Variety helps create a nice balance
Douglas Boyd, conductor Emma McGrath, violin Federation Concert Hall, Hobart October 5
THIS was a program that looked a little odd on paper. The first half was classical (Haydn and Mozart), the second a mix of the Late Romantic Eric Wolfgang Korngold and a Brahms overture.
In practice it worked out just fine, the diversity affording a satisfyingly balanced program.
Haydn’s Symphony No. 44 in E minor, Mourning was presented by conductor Douglas Boyd and the TSO with careful shaping of phrase and attention to dynamic nuance that brought great clarity of texture.
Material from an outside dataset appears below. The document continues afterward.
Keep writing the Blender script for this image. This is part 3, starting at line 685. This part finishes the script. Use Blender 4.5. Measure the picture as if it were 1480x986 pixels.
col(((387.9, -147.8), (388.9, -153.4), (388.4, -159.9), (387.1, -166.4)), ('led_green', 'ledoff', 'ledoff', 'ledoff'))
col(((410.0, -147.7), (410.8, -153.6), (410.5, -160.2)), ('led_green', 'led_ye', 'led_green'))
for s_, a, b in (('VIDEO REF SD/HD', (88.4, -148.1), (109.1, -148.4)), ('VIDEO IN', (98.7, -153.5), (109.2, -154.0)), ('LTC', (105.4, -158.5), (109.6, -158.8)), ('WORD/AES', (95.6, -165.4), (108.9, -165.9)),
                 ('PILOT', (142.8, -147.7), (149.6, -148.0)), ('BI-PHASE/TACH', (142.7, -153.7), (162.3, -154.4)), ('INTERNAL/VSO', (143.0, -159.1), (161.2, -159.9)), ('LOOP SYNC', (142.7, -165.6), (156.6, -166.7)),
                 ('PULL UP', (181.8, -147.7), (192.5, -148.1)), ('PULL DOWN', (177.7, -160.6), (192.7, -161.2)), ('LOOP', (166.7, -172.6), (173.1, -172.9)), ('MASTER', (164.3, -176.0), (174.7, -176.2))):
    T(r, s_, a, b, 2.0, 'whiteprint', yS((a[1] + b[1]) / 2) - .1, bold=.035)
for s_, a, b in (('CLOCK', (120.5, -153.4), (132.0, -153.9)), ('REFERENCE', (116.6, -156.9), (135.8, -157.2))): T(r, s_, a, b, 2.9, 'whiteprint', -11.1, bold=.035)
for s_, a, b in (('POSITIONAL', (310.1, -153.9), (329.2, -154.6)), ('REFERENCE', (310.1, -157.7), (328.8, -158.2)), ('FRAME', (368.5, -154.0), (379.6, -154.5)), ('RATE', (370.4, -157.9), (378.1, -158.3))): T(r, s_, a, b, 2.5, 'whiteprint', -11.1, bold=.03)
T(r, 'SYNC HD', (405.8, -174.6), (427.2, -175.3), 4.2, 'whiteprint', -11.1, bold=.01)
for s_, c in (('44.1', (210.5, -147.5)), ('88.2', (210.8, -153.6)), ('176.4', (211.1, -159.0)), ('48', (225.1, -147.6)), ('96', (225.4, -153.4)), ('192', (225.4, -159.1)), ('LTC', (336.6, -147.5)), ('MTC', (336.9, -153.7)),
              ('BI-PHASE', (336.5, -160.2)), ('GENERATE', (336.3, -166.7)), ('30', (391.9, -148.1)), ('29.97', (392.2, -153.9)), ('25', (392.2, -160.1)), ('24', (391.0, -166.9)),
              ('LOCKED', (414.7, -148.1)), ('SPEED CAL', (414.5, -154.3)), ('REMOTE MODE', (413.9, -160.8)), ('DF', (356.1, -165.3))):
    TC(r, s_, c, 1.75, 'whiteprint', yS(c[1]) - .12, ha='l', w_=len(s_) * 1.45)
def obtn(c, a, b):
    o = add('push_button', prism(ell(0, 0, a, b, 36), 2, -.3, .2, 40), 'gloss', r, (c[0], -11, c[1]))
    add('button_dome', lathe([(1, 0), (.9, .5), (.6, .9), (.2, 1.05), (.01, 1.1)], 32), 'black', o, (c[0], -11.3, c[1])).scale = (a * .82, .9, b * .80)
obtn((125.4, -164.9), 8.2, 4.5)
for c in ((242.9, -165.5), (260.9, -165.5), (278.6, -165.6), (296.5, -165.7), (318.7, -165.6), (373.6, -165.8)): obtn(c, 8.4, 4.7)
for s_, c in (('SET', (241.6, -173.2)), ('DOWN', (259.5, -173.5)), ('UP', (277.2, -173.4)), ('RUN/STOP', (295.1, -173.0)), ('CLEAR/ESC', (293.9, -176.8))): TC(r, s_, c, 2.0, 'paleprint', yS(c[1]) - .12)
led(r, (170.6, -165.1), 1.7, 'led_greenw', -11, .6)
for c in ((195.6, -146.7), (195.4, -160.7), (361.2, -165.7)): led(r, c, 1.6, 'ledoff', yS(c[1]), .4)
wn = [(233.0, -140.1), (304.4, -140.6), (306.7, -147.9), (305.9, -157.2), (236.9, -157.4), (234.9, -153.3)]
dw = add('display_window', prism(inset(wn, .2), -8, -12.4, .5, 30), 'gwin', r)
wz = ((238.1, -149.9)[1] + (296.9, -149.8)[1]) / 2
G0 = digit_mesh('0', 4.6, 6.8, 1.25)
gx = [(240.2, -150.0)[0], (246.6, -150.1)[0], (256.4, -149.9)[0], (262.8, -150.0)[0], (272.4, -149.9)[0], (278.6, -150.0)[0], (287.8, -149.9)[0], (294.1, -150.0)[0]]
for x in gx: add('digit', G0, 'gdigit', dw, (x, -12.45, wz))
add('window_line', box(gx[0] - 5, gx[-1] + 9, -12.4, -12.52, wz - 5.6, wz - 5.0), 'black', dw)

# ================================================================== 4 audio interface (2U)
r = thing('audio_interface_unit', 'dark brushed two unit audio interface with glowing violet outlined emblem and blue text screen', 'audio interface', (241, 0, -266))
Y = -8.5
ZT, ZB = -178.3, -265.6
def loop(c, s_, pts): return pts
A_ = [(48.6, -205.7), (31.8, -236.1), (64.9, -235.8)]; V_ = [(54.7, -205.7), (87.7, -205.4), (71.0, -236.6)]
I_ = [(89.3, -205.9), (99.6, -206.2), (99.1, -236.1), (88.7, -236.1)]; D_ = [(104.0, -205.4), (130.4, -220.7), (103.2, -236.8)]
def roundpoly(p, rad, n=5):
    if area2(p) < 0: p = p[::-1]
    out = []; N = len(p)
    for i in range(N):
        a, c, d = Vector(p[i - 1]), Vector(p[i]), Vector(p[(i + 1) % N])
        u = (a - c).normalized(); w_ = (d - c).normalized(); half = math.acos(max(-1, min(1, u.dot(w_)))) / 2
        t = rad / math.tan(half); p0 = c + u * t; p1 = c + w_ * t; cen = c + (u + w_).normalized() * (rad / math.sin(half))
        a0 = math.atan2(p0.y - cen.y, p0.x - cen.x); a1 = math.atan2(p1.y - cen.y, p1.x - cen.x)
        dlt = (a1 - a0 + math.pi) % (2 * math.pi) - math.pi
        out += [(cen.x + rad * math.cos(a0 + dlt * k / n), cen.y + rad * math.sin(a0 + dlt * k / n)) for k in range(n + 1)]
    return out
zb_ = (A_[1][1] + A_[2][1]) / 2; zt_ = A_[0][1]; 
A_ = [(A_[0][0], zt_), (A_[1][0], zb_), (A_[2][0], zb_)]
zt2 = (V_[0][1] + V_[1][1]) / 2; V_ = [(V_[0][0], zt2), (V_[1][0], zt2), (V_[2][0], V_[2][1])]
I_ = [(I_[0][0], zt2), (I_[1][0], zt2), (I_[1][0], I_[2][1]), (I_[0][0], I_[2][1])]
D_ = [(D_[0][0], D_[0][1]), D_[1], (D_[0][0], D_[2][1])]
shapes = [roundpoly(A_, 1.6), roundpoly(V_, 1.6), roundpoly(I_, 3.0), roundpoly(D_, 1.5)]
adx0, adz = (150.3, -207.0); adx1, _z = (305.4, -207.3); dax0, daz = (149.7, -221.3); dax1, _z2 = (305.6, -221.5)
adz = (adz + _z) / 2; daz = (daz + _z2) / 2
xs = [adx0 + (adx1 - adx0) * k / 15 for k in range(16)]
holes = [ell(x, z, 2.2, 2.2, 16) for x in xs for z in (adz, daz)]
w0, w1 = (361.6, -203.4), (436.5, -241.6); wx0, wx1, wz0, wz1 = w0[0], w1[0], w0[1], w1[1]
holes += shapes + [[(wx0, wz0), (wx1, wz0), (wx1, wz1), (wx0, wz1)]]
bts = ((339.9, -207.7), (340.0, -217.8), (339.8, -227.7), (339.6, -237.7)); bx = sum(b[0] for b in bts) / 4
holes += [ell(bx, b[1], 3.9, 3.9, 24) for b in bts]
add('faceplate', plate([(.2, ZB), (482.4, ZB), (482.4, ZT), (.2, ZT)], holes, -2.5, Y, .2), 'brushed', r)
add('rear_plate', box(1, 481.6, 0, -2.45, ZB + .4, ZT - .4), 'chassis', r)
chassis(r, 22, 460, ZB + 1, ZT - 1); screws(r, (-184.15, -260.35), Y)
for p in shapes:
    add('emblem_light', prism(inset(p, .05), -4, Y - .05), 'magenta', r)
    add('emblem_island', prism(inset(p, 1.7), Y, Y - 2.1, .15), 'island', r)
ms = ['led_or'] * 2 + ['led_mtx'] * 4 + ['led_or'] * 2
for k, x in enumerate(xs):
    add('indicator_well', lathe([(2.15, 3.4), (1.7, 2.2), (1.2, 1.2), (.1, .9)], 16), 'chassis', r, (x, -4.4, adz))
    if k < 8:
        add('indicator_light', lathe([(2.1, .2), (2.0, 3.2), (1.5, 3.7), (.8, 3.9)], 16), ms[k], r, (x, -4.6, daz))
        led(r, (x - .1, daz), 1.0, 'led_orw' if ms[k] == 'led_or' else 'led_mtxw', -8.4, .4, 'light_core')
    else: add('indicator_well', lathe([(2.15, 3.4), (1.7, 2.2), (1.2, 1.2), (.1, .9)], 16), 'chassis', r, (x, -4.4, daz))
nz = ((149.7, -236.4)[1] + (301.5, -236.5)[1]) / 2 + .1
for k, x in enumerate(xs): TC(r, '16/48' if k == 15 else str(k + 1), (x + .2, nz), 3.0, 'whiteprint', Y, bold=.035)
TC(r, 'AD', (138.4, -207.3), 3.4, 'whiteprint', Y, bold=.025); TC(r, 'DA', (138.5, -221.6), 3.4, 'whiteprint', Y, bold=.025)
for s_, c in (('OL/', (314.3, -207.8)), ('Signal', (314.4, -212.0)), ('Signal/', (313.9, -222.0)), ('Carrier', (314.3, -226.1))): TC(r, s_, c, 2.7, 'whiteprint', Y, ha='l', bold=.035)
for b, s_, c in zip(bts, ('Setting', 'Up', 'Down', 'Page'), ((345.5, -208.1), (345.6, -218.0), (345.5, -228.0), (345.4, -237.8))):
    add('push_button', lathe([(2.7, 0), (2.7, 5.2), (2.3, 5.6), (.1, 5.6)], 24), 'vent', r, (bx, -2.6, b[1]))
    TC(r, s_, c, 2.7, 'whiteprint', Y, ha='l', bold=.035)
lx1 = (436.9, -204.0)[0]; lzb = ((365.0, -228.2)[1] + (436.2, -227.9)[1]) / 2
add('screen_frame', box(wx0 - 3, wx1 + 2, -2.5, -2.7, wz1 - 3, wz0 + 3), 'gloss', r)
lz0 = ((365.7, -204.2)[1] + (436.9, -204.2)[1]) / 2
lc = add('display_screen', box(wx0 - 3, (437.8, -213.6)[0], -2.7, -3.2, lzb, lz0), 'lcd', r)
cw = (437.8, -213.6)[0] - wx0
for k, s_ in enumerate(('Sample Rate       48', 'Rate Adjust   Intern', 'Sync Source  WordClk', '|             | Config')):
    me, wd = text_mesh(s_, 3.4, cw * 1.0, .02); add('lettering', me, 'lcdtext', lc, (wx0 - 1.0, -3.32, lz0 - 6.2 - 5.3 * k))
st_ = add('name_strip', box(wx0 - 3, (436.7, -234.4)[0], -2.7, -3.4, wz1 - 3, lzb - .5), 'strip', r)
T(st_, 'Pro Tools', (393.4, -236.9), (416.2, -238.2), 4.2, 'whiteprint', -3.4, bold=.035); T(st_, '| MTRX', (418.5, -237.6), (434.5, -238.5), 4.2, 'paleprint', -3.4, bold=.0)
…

With Wilma Smith taking over as guest concertmaster, Emma McGrath was soloist in Mozart’s Violin Concerto No. 3 in G, K216. Her performance was full of tonal beauty, style, and impish good humour, the Sam Franko cadenzas superbly played. I personally love the Romanticism of Korngold’s music, but he divides listeners. Some find his oldfashioned “Hollywood film score’’ style (a genre he virtually invented) mushy. There is a playfulness, lush melodiousness and brilliant orchestration to his early incidental score for a stage production of Shakespeare’s Much Ado about Nothing (Opus 11) that was well projected by orchestra and conductor.
Finally, a fine, dramatic performance of Brahms’ Tragic Overture, Opus 81 was followed by an encore: the composer’s Hungarian Dances No.5.